Para seniman menantang representasi tradisional, memanfaatkan media baru untuk menangani isu-isu lingkungan tertentu. Keterlibatan sosial-politik mereka berfokus pada faktor-faktor yang bernuansa, menghindari asumsi tanggung jawab yang umum. Buku ini menyoroti peran seniman dalam melakukan perubahan nyata melalui artivisme, menggunakan tubuh mereka di ruang publik dan membangun jaringan untuk mendapatkan dampak yang berkelanjutan.

Singkatnya, buku ini menjunjung tinggi pendekatan holistik, menggabungkan imajinasi kreatif, berbagi pengetahuan, dan keterlibatan sosial-politik untuk mengatasi krisis lingkungan. Seniman Indonesia muncul sebagai juara lokal yang melawan arus global, mempromosikan nilai-nilai keakraban, kebersamaan, dan koeksistensi, mengkatalisasi perubahan positif di tengah tantangan lingkungan.

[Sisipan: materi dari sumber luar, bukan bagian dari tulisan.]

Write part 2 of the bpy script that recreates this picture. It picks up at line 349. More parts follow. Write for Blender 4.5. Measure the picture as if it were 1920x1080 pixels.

Kata penutup merangkum eksplorasi buku ini, menekankan interaksi dinamis antara seni, visibilitas, dan krisis lingkungan. Metafora 'pergeseran cakrawala' merangkum tema-tema inti, menggambarkan kekuatan transformatif seni, kemampuannya untuk memprovokasi keterlibatan, dan perannya dalam menata ulang struktur sosial-politik melalui visi alternatif dan penyebaran pengetahuan.

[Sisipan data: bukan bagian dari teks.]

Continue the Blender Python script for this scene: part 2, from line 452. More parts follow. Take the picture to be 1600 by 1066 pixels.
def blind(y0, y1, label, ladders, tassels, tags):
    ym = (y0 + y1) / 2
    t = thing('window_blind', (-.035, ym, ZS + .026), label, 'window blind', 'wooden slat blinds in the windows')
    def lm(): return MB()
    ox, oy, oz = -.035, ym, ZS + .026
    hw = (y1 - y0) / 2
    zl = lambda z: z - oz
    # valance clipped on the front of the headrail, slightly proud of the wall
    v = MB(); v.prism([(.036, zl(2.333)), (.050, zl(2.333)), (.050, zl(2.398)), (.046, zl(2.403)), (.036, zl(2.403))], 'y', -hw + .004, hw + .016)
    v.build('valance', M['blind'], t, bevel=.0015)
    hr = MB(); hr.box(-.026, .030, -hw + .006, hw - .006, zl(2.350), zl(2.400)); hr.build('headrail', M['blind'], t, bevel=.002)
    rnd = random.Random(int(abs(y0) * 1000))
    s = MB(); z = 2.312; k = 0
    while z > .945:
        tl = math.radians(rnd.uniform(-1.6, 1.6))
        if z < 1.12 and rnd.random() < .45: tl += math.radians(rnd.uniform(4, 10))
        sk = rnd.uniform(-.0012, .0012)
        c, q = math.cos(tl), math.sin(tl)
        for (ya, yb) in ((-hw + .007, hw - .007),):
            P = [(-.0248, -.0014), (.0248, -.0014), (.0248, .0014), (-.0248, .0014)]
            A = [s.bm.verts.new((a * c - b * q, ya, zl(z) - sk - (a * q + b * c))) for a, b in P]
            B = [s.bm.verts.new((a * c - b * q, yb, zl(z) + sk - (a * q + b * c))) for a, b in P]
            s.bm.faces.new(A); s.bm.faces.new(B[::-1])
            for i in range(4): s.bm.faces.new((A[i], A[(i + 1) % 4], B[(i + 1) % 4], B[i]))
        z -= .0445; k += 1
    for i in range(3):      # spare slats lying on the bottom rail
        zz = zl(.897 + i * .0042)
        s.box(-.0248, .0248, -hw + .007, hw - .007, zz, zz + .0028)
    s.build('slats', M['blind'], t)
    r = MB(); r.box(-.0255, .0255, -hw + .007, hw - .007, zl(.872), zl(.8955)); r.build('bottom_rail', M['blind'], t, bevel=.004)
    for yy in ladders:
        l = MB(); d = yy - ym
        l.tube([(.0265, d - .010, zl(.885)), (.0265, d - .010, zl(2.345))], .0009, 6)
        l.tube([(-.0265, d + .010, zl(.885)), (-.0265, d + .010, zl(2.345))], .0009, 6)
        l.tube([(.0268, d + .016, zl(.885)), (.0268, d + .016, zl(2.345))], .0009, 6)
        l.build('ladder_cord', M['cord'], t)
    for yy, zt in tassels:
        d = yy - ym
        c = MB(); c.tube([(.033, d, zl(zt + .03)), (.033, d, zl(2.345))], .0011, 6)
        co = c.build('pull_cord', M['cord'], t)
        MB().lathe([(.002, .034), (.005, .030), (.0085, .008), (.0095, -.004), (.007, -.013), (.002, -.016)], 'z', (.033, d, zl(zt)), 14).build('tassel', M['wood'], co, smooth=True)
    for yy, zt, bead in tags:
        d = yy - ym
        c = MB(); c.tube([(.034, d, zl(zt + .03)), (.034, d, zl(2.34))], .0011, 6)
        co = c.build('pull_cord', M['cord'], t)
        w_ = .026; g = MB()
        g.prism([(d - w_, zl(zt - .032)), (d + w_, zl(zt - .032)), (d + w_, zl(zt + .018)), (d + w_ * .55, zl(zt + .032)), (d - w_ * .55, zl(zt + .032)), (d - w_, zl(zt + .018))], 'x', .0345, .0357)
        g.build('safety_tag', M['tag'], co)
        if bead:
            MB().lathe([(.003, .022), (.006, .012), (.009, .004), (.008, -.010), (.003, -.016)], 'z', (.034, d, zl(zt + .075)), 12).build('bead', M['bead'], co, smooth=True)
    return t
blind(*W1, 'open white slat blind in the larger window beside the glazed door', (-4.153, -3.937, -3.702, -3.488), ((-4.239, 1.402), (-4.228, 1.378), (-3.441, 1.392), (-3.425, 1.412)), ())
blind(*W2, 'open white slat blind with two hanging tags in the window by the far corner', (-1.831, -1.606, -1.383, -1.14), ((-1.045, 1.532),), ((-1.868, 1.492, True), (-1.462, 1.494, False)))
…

Dengan pendekatan yang komprehensif dan praktis, buku ini membahas celah yang signifikan dalam literatur seni dan aktivisme di Asia Tenggara. Dirancang untuk pembaca yang beragam, termasuk akademisi, mahasiswa, seniman, kurator, pembuat kebijakan, aktivis, dan pembaca umum yang tertarik dengan lingkungan dan budaya Indonesia, buku ini menawarkan sumber daya yang berharga. Buku ini memberikan kontribusi pada pemahaman yang bernuansa tentang kekuatan transformatif seni dalam mendorong perubahan sosial dan politik dalam konteks aktivisme lingkungan.